Under different circumstances, it would not have been difficult to thwart Ahmadinejad's ambitions. The Israelis had shown themselves capable of pre-emptive air strikes against Iraq's nuclear facilities in 1981. Similar strikes against Iran's were urged on President Bush by neo-conservative commentators throughout 2006. The United States, they argued, was perfectly placed to carry out such strikes. It had the bases in neighbouring Iraq and Afghanistan. It had the intelligence proving Iran's contravention of the Non-Proliferation Treaty.

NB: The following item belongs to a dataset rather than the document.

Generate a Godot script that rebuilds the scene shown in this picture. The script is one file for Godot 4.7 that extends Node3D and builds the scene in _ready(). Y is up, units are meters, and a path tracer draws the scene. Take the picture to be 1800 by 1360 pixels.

But the President was advised by his Secretary of State, Condoleezza Rice, to opt instead for diplomacy. Not just European opinion but American opinion was strongly opposed to an attack on Iran. The invasion of Iraq in 2003 had been discredited by the failure to find the weapons of mass destruction Saddam Hussein had supposedly possessed and by the failure of the US-led coalition to quell a bloody insurgency.
Evil is at march in Iran, and while some people are noticing the developments, most parties are too busy engaged in the camps of either "let someone else do something," or "let diplomacy run it's course."

I do hope that President Bush is engaged in diplomatic activities (and other activities that would drive the NY Times and Democrats crazy,) to get this crises solved before the great war of 2007 or 2008 ever occurs.

Just because Iran is not an imminent threat now, does that mean we must wait until it is before we do something? I suppose the answer to that question is best answered by the likes of John Kerry, Ted Kennedy, Howard Dean and the irrepressible Al Gore.